O novo membro do Congresso que se autodefine como socialista – Alexandria Ocasio-Cortez – tem, tal como Bernie Sanders, o decoro de esclarecer que o seu socialismo é o da Suécia e não o da Venezuela, não cometendo o mesmo erro que os seus congéneres brasileiros, mas não deixa por isso de levantar inúmeras questões quanto à coerência e solidez do que diz.

Parafraseando o Francisco Louçã nos seus comentários a propósito dos vinte anos do Bloco de Esquerda, não creio que haja entre o que escrevem e dizem as novas congressistas americanas algo que seja mais interessante ou esclarecedor do que aquilo que podemos ler ou escutar diariamente entre nós por parte de Catarina Martins.

3. Os trabalhadores que regressam ao léxico

Richard Ojeda foi mantido na obscuridade pela nossa comunicação social, e aparentemente com boas razões, porque acabou por anunciar a desistência da corrida presidencial, depois de ter perdido a corrida para o Congresso no coração da velha indústria mineira da Virgínia Ocidental que a elite democrática tinha há muito abandonado e entregue aos cuidados dos Republicanos.

Richard Ojeda apenas foi visto com algum interesse por ter ousado desafiar o núcleo duro laboral apoiante de Trump.
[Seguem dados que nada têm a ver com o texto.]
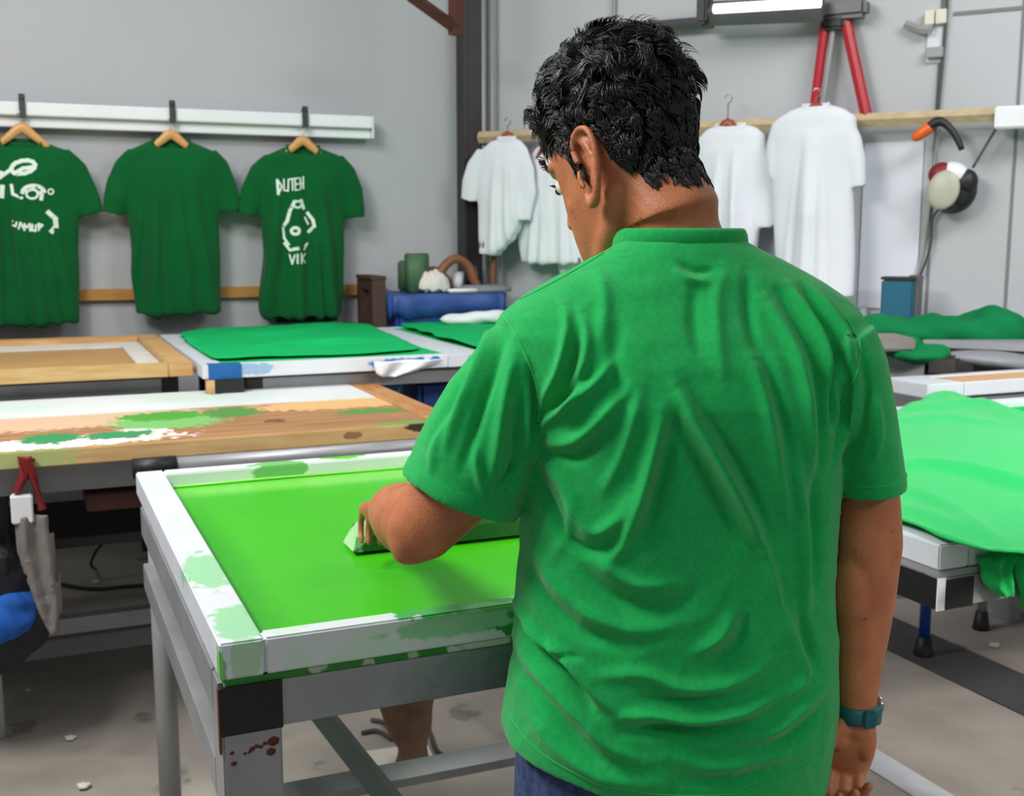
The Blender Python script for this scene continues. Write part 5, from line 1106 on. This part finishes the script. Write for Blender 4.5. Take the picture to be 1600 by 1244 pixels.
base = (np.arange(n)*K*3)[:, None, None]; kk_ = (np.arange(K-1)*3)[None, :, None]; jj = np.arange(3)[None, None]; j2 = (np.arange(3)+1) % 3
F4 = np.stack([base+kk_+jj, base+kk_+j2, base+kk_+3+j2, base+kk_+3+jj], 3).reshape(-1, 4)
hair = addman(link_mesh('hair', mh, mat('hair_underlayer', (16, 14, 15), .95, spec=.05), man))
ms = bpy.data.meshes.new('hair_strands'); ms.from_pydata(vv.tolist(), [], F4.tolist()); ms.shade_smooth()
so = link_mesh('hair_strands', ms, M['hair'], hair); ms.materials.append(M['hairg'])
grey = (rng.random(n) < np.where((SL[:, 1] > -.03) & (SL[:, 2] < .07) & (SL[:, 0] < 0), .22, .035)); mi = np.repeat(grey.astype(int), (K-1)*3); ms.polygons.foreach_set('material_index', mi); so['kind'] = 'stuff'

# watch
wc = B_(1341, 1110, 1.485); wu = Vector((.04, .0, 1)).normalized()
bm = NB(); rings = []
for z_, r_ in ((-.012, .0285), (-.0115, .0315), (.0115, .0315), (.012, .0285)):
    rings.append([wc+wu*z_+Vector((px_*1.0, py_*.95, 0)) for px_, py_ in supr(40, r_, r_, 2.2)])
loft(bm, rings); wt = addman(obj('watch', bm, M['watch'], man, True)); wt['label'] = 'teal wristwatch strap on the right wrist'
bm = NB(); ell(bm, wc+Vector((.030, .004, .006)), (.006, .014, .014)); obj('watch_case', bm, M['wcase'], wt, True)
bm = NB(); box(bm, -.008, .008, -.003, .003, -.0125, .0125, .002, Matrix.Translation(wc+Vector((.006, -.031, 0)))); obj('strap_keeper', bm, M['watch'], wt)
# jeans and shoes
bm = NB(); Rj = torso_rings(-.014, 0)[:2][::-1]; cj = sum(Rj[-1], Vector())/72
wr = [[cj+(p-cj)*.88+Vector((0, 0, .02)) for p in Rj[-1]], [cj+(p-cj)*.97+Vector((0, 0, -.02)) for p in Rj[-1]], [cj+Vector(((p-cj).x*.98, (p-cj).y*.95, -.10)) for p in Rj[-1]]]
loft(bm, wr)
hipL, hipR = cj+Vector((-.105, .0, -.06)), cj+Vector((.10, 0, -.06))
for hp, kn, an in ((hipL, Vector((hipL.x-.01, 1.52, .44)), Vector((hipL.x-.03, 1.50, .06))), (hipR, Vector((hipR.x+.01, 1.50, .44)), Vector((hipR.x+.02, 1.46, .06)))):
    capsule(bm, [hp, hp*.5+kn*.5, kn, kn*.5+an*.5, an], [(.098, .105), (.088, .095), (.070, .075), (.062, .066), (.062, .065)], 24, up=Vector((0, 1, 0)))
jm = fuse(bm, .007, 5, lambda c, n_: c+n_*(.004*snoise(c, 30, 6)*np.clip((1.0-c[:, 2]), .3, 1))[:, None], 0, 'jeans'); addman(link_mesh('jeans', jm, M['jeans'], man))
for s_, p in ((-1, Vector((hipL.x-.03, 1.50, 0))), (1, Vector((hipR.x+.02, 1.46, 0)))):
    bm = NB(); rings = []
    for y, hw, h_ in ((-.09, .025, .05), (-.07, .038, .075), (-.02, .042, .085), (.04, .043, .07), (.10, .048, .055), (.15, .044, .045), (.18, .028, .03), (.188, .01, .015)):
        rings.append([p+Vector((px_-y*.3, y, max(.0, h_/2+py_))) for px_, py_ in supr(20, hw, h_/2, 2.6)])
    loft(bm, rings); addman(obj('shoe', bm, M['shoe'], man, True))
Registou uma grande subida de votação para os democratas, subida que não chegou no entanto para vencer. Resolveu então demitir-se do Congresso estadual para se lançar nas presidenciais, mas foi uma aposta de curta duração porque cedo percebeu que não iria lá chegar.

Aparentemente, mais um perdedor, como diria Trump, e há sem dúvida muito em Ojeda de integridade moral que raia o quixotismo no cenário político calculista a que estamos habituados, mas creio que com ele ou com qualquer outra personagem se abriram as portas a uma esquerda que ousa falar em trabalhadores, em greves e sindicalismo, rompendo com a corrupção moral e financeira da elite convencionalmente liberal, abrindo cautelosamente para os temas do ambiente, da despenalização das drogas e sendo clara nos domínios da solidariedade social.
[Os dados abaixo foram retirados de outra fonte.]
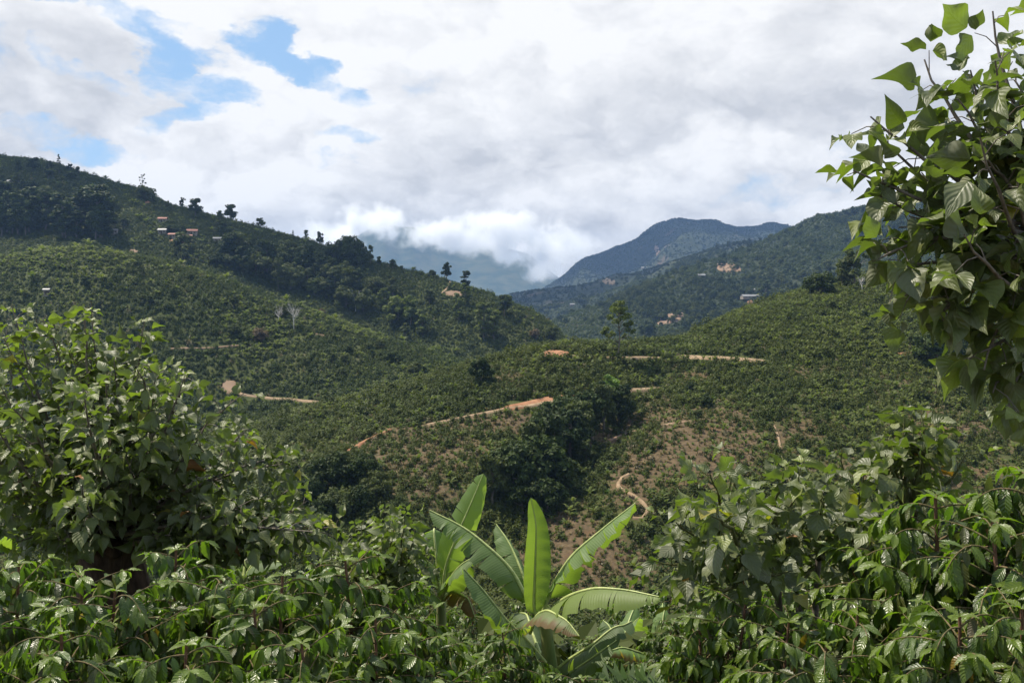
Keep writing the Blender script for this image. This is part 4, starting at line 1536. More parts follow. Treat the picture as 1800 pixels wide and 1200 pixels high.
def in_poly(x, y, P):
    r = False
    j = len(P) - 1
    for i in range(len(P)):
        if (P[i][1] > y) != (P[j][1] > y) and x < (P[j][0] - P[i][0]) * (y - P[i][1]) / (P[j][1] - P[i][1]) + P[i][0]:
            r = not r
        j = i
    return r


def vrand(s=1.0):
    return RNG.normal(size=3) * s


UP = np.array([0, 0, 1.0])


def shade_tint(tip):
    q = random.random()
    if q < .005:
        return np.array([3.0, 2.2, 1.0]) * random.uniform(.8, 1.1)
    if q < .011:
        return np.array([2.6, 1.0, 1.0]) * random.uniform(.6, 1.0)
    b = random.uniform(.72, 1.18)
    if q < .14 or tip:
        b *= 1.25
        return np.array([1.12, 1.1, .8]) * b
    if q < .4:
        return np.array([1.0, .98, 1.25]) * b
    return np.array([1, 1, 1]) * b


def trifoliate(L, B, node, pd, plen, size, tip=False):
    e = node + pd * plen + UP * -.01
    B.add(*tube(np.array([node, node + pd * plen * .5 + UP * .008, e]), [.0028, .0022, .0018], 3)[:2])
    yaw0 = pd * np.array([1, 1, 0])
    base_n = unit(UP + vrand(.42))
    for k, sg in enumerate((0, 1, -1)):
        d = pd.copy()
        if sg:
            side = unit(np.cross(pd, base_n))
            d = pd * .45 + side * sg
        d = unit(d + UP * random.uniform(-.75, .12) + vrand(.16))
        st = e + d * (.035 if sg == 0 else .012)
        L.put(st, d, unit(base_n + vrand(.28)), size * random.uniform(.6, 1.15) * (1.1 if sg == 0 else .95), shade_tint(tip))


def shade_plant(name, label, cat, base, hubs, poly, Y, dy, nsh, size, trunk_r=.09, step=.06, knob=False, frac=.35, extra=(), bark='bark_dark', rise=.25):
    base = np.asarray(base, float)
    root = empty(name, base, label, cat)
    tr, br = MB(), MB()
    L = Leaves(TS)
    for (hp, r1) in hubs:
        hp = np.asarray(hp, float)
        n = 10
        mid = (base + hp) / 2 + np.array([random.uniform(-.06, .06), random.uniform(-.05, .05), 0])
        cur = bez(base - np.array([0, 0, .15]), mid, hp, n) - base
        rr = np.linspace(trunk_r, r1, n) * (1 + .10 * np.sin(np.arange(n) * 2.1))
        if knob:
            rr[-3:] *= [1.15, 1.4, 1.25]
        V_, F_, u_ = tube(cur, rr, 12)
        V_ = V_ + (np.stack([fbm(V_[:, 0] * 9 + k * 5, V_[:, 2] * 7, 3, 60 + k) for k in range(3)], 1) - .5) * trunk_r * .7
        tr.add(V_, F_, u_)
        if knob:
            for k in range(9):
                d = unit(vrand() + UP * .4)
                c = cur[-1] + d * r1 * 1.1
                V_, F_, u_ = tube(np.array([c - d * .06, c, c + d * .05, c + d * .09]), [.05, .075, .06, .01], 8)
                tr.add(V_ + (np.stack([fbm(V_[:, 0] * 20 + q, V_[:, 2] * 20, 2, 70 + q) for q in range(3)], 1) - .5) * .05, F_, u_)
    pts = []
    x0, x1 = min(p[0] for p in poly), max(p[0] for p in poly)
    y0, y1 = min(p[1] for p in poly), max(p[1] for p in poly)
    while len(pts) < nsh:
        x, y = random.uniform(x0, x1), random.uniform(y0, y1)
        if in_poly(x, y, poly):
            pts.append((x, y, Y + random.gauss(0, dy)))
    for e in extra:
        pts.append(e)
    for (x, y, yy) in pts:
        tip = at(x, y, yy)
        hub = min((np.asarray(h[0], float) for h in hubs), key=lambda h: np.linalg.norm((h - tip) * np.array([1, .4, .35])) + random.uniform(0, .25))
        d = tip - hub
        ln = np.linalg.norm(d)
        ctl = hub + d * .5 + np.array([d[0] * .12, d[1] * .1, -abs(d[2]) * .05 + rise * ln * random.uniform(-.2, .8)]) + vrand(.05 * ln)
        n = 10
        cur = bez(hub + vrand(.03), ctl, tip, n)
        cur[1:-1] += RNG.normal(size=(n - 2, 3)) * .006
        br.add(*tube(cur - base, np.linspace(.009 + .006 * ln, .0028, n), 6)[:2])
        tg = unit(np.gradient(cur, axis=0))
        nn = int(ln * (1 - frac) / step)
        az = random.uniform(0, 6.28)
        for k in range(nn + 2):
            s = frac + (1 - frac) * (k + random.random() * .5) / (nn + 2)
            f = s * (n - 1)
            i = min(int(f), n - 2)
            p = cur[i] + (cur[i + 1] - cur[i]) * (f - i)
            T_ = tg[i]
            a1 = unit(np.cross(T_, UP + vrand(.01)))
            a2 = np.cross(T_, a1)
            az += 2.4 + random.uniform(-.4, .4)
            rad = a1 * math.cos(az) + a2 * math.sin(az)
            pd = unit(rad + T_ * .55 + UP * .25)
            trifoliate(L, PETB, p, pd, random.uniform(.05, .12) * size / .13, size * (1.0 if s < .9 else .72), s > .93)
    for q in PETB.V:
        pass
    if PETB.V:
        br.add(np.concatenate(PETB.V) - base, np.concatenate(PETB.F))
        PETB.__init__()
    tr.build('trunk', M[bark], root)
    br.build('branches', M['twig_green'] if bark != 'bark_dark' else M['bark_grey'], root)
    L.build_mb(base).build('leaves', M['shade_leaf'], root)
    return root


PETB = MB()


def gnd(px, Y):
    X = (px - 900) / F * Y
    return np.array([X, Y, float(ground(X, Y))])


random.seed(21)
# the pollarded tree at the left
shade_plant('shade_tree', 'dark pollarded shade tree with a thick stump and many leafy shoots at left', 'tree', gnd(205, 6.4),
            [(at(180, 945, 6.4), .15), (at(212, 935, 6.5), .13)],
            [(-60, 600), (20, 575), (60, 560), (110, 560), (160, 545), (170, 590), (240, 600), (330, 655), (360, 700), (430, 690), (440, 750), (500, 790), (520, 850),
             (560, 905), (600, 950), (520, 985), (380, 970), (300, 960), (60, 980), (-60, 960)],
            6.3, .55, 84, .118, .17, .068, True, .3, [(160, 530, 6.2), (150, 560, 6.3), (255, 560, 6.2), (245, 585, 6.3), (330, 650, 6.1), (430, 690, 6.1), (20, 535, 6.3), (75, 560, 6.2), (500, 815, 6.0), (515, 800, 6.0), (540, 880, 6.2), (560, 915, 6.3), (590, 945, 6.4), (490, 945, 6.0), (440, 905, 6.0), (520, 855, 6.2), (400, 945, 5.8), (600, 925, 6.5), (350, 960, 5.7), (60, 940, 5.9), (110, 960, 5.8), (530, 960, 6.1), (460, 970, 5.9), (300, 940, 5.7)])
# the smaller one between it and the banana
shade_plant('shade_shrub', 'small dark leafed shade shrub between the pollarded tree and the banana plants', 'shrub', gnd(690, 8.2), [(at(690, 1060, 8.2), .03), (at(640, 1050, 8.3), .03)],
            [(560, 940), (600, 925), (640, 900), (690, 878), (730, 890), (752, 930), (770, 985), (740, 1030), (600, 1030)], 8.2, .4, 32, .115, .045, .06, False, .25, bark='bark_grey')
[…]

Depois de 24 anos como paraquedista – começou como soldado e reformou-se como major – Richard Ojeda, descendente, entre outros, de imigrantes ilegais mexicanos para a duríssima actividade da mineração do carvão em galeria, aterrou na sua terra adoptiva onde foi eleito Senador em 2016.
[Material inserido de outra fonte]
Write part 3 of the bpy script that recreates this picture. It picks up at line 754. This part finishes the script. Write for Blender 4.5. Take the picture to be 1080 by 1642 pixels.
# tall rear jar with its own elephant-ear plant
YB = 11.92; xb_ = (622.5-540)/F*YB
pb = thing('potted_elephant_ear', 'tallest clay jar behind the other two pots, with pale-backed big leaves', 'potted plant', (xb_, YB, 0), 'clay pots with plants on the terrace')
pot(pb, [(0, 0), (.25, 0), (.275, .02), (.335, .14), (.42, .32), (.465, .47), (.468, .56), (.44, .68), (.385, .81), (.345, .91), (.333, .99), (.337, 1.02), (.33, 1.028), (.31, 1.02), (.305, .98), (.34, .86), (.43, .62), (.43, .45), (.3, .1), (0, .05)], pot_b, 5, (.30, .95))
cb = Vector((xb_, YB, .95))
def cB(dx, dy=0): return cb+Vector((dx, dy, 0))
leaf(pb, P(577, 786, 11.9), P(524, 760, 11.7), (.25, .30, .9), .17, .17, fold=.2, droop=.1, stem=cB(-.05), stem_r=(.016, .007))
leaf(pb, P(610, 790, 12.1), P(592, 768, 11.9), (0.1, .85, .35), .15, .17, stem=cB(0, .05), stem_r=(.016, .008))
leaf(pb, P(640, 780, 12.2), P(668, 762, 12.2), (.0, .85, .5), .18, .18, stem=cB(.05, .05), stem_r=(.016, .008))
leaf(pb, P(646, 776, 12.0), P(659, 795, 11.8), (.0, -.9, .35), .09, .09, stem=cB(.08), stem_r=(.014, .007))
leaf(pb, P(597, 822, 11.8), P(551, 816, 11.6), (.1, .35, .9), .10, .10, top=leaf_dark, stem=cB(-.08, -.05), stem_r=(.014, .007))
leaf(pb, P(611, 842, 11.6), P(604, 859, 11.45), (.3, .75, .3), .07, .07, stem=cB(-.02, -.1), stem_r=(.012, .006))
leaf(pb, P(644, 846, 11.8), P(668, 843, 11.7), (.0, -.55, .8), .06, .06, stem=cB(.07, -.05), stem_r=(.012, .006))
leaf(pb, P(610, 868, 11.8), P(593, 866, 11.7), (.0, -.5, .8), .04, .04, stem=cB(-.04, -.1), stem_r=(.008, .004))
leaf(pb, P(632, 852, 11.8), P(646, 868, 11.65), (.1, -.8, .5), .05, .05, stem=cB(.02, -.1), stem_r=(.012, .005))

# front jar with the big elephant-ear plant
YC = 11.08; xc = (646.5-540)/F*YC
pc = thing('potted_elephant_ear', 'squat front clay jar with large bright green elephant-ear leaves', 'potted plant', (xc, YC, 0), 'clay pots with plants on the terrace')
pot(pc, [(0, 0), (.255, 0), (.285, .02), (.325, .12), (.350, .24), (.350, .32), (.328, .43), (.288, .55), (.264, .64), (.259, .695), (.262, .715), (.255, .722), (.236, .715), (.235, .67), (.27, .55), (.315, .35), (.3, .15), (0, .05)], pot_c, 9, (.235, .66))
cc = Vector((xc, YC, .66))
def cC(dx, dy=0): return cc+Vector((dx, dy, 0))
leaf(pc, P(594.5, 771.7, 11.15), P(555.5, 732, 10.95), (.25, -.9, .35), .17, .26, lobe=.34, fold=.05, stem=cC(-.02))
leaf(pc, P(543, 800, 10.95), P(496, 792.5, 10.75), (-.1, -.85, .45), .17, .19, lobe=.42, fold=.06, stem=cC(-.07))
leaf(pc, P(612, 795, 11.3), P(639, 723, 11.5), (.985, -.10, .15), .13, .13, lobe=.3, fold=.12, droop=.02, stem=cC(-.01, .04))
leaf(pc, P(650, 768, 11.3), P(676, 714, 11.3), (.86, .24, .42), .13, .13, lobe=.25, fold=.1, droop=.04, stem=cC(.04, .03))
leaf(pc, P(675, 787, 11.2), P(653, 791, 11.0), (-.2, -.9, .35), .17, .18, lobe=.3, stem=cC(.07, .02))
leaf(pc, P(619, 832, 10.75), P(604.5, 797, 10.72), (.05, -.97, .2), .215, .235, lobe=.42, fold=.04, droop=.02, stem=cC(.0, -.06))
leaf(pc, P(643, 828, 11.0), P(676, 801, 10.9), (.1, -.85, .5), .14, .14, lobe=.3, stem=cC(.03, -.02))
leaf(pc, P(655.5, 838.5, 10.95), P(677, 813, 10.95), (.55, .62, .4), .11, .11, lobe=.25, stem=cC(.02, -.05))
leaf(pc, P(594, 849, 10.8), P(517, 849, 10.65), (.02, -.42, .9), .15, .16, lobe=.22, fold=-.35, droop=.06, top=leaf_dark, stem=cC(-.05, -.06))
Apoiante da campanha de Bernie Sanders e depois de Donald Trump, como grande parte dos democratas da Virgínia Ocidental, foi o protagonista de uma intensa batalha política nas eleições de 2018 em que o presidente americano se empenhou pessoalmente contra ele.

Fez questão de recusar contribuições políticas que não fossem de sindicatos ou pessoais e abertas e utilizou uma linguagem terra a terra que lhe granjeou o epíteto de ‘populista de esquerda’ por parte da imprensa institucional americana.

Richard Ojeda demonstrou que uma esquerda que não foi seduzida pelas virtudes do Gulag nem hipnotizada pelo dinheiro, que mantém intactas as ligações populares ao seu eleitorado, nomeadamente aos trabalhadores, que entende a importância da defesa nacional e que toma para si os temas do ambiente, da despenalização controlada do consumo de drogas, dos direitos das mulheres mantendo o discurso e a atitude popular, tem um futuro em frente de si.